↓↓↓

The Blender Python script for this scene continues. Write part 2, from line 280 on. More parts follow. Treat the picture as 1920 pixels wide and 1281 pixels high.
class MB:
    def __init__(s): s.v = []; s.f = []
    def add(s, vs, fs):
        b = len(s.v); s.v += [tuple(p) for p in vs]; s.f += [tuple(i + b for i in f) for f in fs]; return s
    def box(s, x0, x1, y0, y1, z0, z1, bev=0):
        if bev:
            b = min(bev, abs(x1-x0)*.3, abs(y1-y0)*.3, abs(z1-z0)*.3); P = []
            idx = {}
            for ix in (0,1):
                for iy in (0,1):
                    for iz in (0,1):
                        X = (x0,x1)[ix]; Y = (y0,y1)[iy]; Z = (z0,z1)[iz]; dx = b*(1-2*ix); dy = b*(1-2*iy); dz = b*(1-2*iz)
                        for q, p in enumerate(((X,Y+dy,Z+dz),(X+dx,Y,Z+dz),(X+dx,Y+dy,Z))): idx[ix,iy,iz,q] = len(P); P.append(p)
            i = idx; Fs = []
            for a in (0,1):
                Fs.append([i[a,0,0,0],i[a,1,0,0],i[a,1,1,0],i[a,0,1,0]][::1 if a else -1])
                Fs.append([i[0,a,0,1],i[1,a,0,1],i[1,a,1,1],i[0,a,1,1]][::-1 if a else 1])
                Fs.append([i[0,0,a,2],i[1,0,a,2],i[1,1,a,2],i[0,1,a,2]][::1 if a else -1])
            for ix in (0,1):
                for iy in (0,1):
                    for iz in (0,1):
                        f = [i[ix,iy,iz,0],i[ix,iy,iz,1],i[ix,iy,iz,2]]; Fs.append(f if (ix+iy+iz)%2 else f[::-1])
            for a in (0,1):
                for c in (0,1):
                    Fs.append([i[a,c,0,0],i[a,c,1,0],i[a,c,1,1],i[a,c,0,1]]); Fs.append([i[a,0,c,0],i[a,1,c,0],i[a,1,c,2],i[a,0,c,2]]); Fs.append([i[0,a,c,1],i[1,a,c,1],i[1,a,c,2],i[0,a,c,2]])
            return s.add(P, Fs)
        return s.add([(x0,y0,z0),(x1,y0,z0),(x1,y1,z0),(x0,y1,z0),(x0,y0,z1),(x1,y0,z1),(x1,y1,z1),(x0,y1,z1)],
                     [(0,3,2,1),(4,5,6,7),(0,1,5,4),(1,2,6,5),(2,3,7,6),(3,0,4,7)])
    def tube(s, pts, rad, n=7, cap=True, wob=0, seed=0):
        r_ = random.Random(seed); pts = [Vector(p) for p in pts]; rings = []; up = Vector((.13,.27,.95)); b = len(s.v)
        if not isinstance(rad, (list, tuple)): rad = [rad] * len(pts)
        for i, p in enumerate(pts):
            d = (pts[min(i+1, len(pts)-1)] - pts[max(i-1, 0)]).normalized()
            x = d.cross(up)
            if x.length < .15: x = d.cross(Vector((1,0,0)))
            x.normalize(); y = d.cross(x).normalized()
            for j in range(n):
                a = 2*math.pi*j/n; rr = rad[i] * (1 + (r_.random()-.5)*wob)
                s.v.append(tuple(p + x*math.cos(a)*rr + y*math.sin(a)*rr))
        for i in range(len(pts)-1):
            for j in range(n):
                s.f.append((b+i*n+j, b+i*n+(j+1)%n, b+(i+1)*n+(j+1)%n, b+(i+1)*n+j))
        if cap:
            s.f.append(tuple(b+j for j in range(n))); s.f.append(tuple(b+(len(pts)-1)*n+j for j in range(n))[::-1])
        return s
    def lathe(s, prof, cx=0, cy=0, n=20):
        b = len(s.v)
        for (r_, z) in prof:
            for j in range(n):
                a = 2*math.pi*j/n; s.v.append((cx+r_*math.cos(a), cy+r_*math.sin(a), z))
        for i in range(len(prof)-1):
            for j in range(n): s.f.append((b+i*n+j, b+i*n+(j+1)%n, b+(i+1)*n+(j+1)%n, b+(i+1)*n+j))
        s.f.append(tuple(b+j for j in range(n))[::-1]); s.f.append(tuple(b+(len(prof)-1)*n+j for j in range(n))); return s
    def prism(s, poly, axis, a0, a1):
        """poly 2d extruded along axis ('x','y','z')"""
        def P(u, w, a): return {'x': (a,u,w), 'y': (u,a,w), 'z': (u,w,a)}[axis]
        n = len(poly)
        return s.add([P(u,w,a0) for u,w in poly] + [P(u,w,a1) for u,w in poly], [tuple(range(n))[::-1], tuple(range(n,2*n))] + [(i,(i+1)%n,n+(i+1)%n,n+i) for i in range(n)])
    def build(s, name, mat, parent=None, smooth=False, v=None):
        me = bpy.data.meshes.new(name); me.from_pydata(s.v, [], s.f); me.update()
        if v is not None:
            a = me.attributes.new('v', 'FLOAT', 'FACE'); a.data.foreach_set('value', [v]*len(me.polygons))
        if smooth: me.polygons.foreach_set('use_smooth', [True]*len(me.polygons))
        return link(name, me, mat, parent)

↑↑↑

Copy each line of the data exactly, leaving nothing out.

The Blender Python script for this scene continues. Write part 2, from line 280 on. More parts follow. Treat the picture as 1920 pixels wide and 1281 pixels high.
class MB:
    def __init__(s): s.v = []; s.f = []
    def add(s, vs, fs):
        b = len(s.v); s.v += [tuple(p) for p in vs]; s.f += [tuple(i + b for i in f) for f in fs]; return s
    def box(s, x0, x1, y0, y1, z0, z1, bev=0):
        if bev:
            b = min(bev, abs(x1-x0)*.3, abs(y1-y0)*.3, abs(z1-z0)*.3); P = []
            idx = {}
            for ix in (0,1):
                for iy in (0,1):
                    for iz in (0,1):
                        X = (x0,x1)[ix]; Y = (y0,y1)[iy]; Z = (z0,z1)[iz]; dx = b*(1-2*ix); dy = b*(1-2*iy); dz = b*(1-2*iz)
                        for q, p in enumerate(((X,Y+dy,Z+dz),(X+dx,Y,Z+dz),(X+dx,Y+dy,Z))): idx[ix,iy,iz,q] = len(P); P.append(p)
            i = idx; Fs = []
            for a in (0,1):
                Fs.append([i[a,0,0,0],i[a,1,0,0],i[a,1,1,0],i[a,0,1,0]][::1 if a else -1])
                Fs.append([i[0,a,0,1],i[1,a,0,1],i[1,a,1,1],i[0,a,1,1]][::-1 if a else 1])
                Fs.append([i[0,0,a,2],i[1,0,a,2],i[1,1,a,2],i[0,1,a,2]][::1 if a else -1])
            for ix in (0,1):
                for iy in (0,1):
                    for iz in (0,1):
                        f = [i[ix,iy,iz,0],i[ix,iy,iz,1],i[ix,iy,iz,2]]; Fs.append(f if (ix+iy+iz)%2 else f[::-1])
            for a in (0,1):
                for c in (0,1):
                    Fs.append([i[a,c,0,0],i[a,c,1,0],i[a,c,1,1],i[a,c,0,1]]); Fs.append([i[a,0,c,0],i[a,1,c,0],i[a,1,c,2],i[a,0,c,2]]); Fs.append([i[0,a,c,1],i[1,a,c,1],i[1,a,c,2],i[0,a,c,2]])
            return s.add(P, Fs)
        return s.add([(x0,y0,z0),(x1,y0,z0),(x1,y1,z0),(x0,y1,z0),(x0,y0,z1),(x1,y0,z1),(x1,y1,z1),(x0,y1,z1)],
                     [(0,3,2,1),(4,5,6,7),(0,1,5,4),(1,2,6,5),(2,3,7,6),(3,0,4,7)])
    def tube(s, pts, rad, n=7, cap=True, wob=0, seed=0):
        r_ = random.Random(seed); pts = [Vector(p) for p in pts]; rings = []; up = Vector((.13,.27,.95)); b = len(s.v)
        if not isinstance(rad, (list, tuple)): rad = [rad] * len(pts)
        for i, p in enumerate(pts):
            d = (pts[min(i+1, len(pts)-1)] - pts[max(i-1, 0)]).normalized()
            x = d.cross(up)
            if x.length < .15: x = d.cross(Vector((1,0,0)))
            x.normalize(); y = d.cross(x).normalized()
            for j in range(n):
                a = 2*math.pi*j/n; rr = rad[i] * (1 + (r_.random()-.5)*wob)
                s.v.append(tuple(p + x*math.cos(a)*rr + y*math.sin(a)*rr))
        for i in range(len(pts)-1):
            for j in range(n):
                s.f.append((b+i*n+j, b+i*n+(j+1)%n, b+(i+1)*n+(j+1)%n, b+(i+1)*n+j))
        if cap:
            s.f.append(tuple(b+j for j in range(n))); s.f.append(tuple(b+(len(pts)-1)*n+j for j in range(n))[::-1])
        return s
    def lathe(s, prof, cx=0, cy=0, n=20):
        b = len(s.v)
        for (r_, z) in prof:
            for j in range(n):
                a = 2*math.pi*j/n; s.v.append((cx+r_*math.cos(a), cy+r_*math.sin(a), z))
        for i in range(len(prof)-1):
            for j in range(n): s.f.append((b+i*n+j, b+i*n+(j+1)%n, b+(i+1)*n+(j+1)%n, b+(i+1)*n+j))
        s.f.append(tuple(b+j for j in range(n))[::-1]); s.f.append(tuple(b+(len(prof)-1)*n+j for j in range(n))); return s
    def prism(s, poly, axis, a0, a1):
        """poly 2d extruded along axis ('x','y','z')"""
        def P(u, w, a): return {'x': (a,u,w), 'y': (u,a,w), 'z': (u,w,a)}[axis]
        n = len(poly)
        return s.add([P(u,w,a0) for u,w in poly] + [P(u,w,a1) for u,w in poly], [tuple(range(n))[::-1], tuple(range(n,2*n))] + [(i,(i+1)%n,n+(i+1)%n,n+i) for i in range(n)])
    def build(s, name, mat, parent=None, smooth=False, v=None):
        me = bpy.data.meshes.new(name); me.from_pydata(s.v, [], s.f); me.update()
        if v is not None:
            a = me.attributes.new('v', 'FLOAT', 'FACE'); a.data.foreach_set('value', [v]*len(me.polygons))
        if smooth: me.polygons.foreach_set('use_smooth', [True]*len(me.polygons))
        return link(name, me, mat, parent)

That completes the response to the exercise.